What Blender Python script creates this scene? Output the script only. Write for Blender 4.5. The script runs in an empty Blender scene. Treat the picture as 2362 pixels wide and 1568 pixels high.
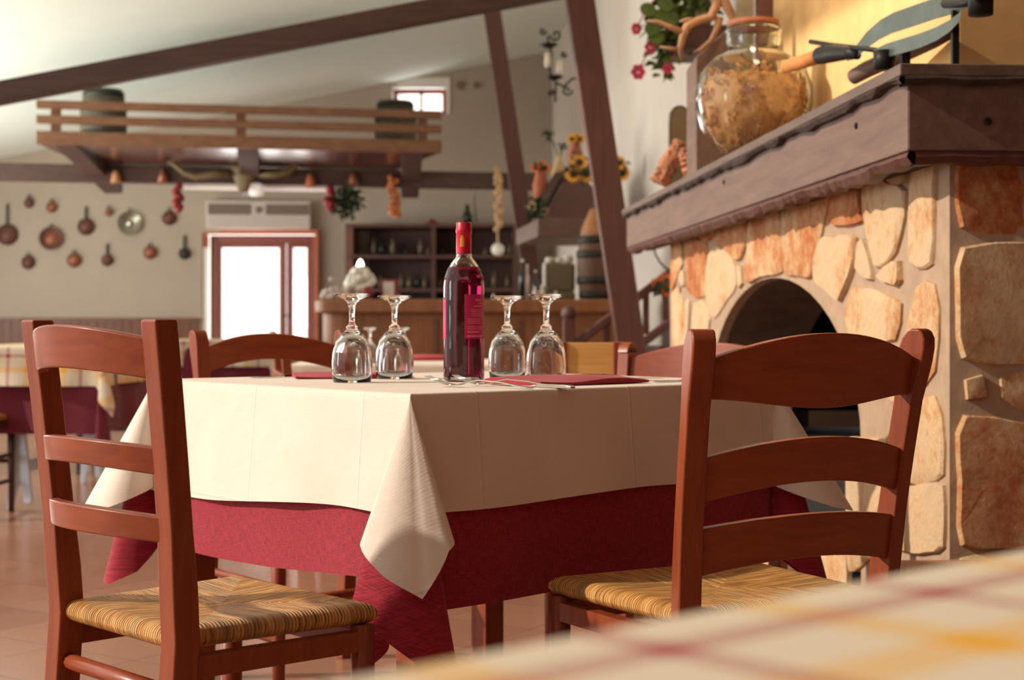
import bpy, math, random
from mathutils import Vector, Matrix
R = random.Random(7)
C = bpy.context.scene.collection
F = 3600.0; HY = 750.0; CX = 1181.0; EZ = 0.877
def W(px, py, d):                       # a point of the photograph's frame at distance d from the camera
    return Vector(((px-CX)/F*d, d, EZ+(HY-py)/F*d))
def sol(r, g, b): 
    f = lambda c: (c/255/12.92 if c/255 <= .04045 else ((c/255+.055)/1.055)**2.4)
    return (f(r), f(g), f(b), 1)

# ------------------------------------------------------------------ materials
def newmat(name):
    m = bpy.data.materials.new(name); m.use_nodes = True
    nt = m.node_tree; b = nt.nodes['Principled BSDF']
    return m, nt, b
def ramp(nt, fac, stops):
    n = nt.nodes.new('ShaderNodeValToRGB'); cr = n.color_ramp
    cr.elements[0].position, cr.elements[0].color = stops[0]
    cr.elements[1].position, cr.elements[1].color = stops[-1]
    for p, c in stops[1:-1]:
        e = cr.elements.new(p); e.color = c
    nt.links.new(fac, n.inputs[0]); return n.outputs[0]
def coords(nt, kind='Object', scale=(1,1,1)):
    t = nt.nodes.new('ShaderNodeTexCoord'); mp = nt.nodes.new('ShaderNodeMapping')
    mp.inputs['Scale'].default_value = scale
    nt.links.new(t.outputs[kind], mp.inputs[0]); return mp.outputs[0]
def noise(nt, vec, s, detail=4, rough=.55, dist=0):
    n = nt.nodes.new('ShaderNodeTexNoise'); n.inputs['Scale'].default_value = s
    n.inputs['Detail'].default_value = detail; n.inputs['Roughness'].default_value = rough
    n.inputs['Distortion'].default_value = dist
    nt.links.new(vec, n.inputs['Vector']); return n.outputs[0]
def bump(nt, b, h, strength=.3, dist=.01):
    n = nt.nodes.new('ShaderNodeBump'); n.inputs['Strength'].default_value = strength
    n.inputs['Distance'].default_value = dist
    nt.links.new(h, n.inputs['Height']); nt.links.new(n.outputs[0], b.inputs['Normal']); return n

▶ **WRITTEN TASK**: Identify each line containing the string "scene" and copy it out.

▶ **RESULT FOR THIS EXERCISE**:
What Blender Python script creates this scene? Output the script only. Write for Blender 4.5. The script runs in an empty Blender scene. Treat the picture as 2362 pixels wide and 1568 pixels high.
C = bpy.context.scene.collection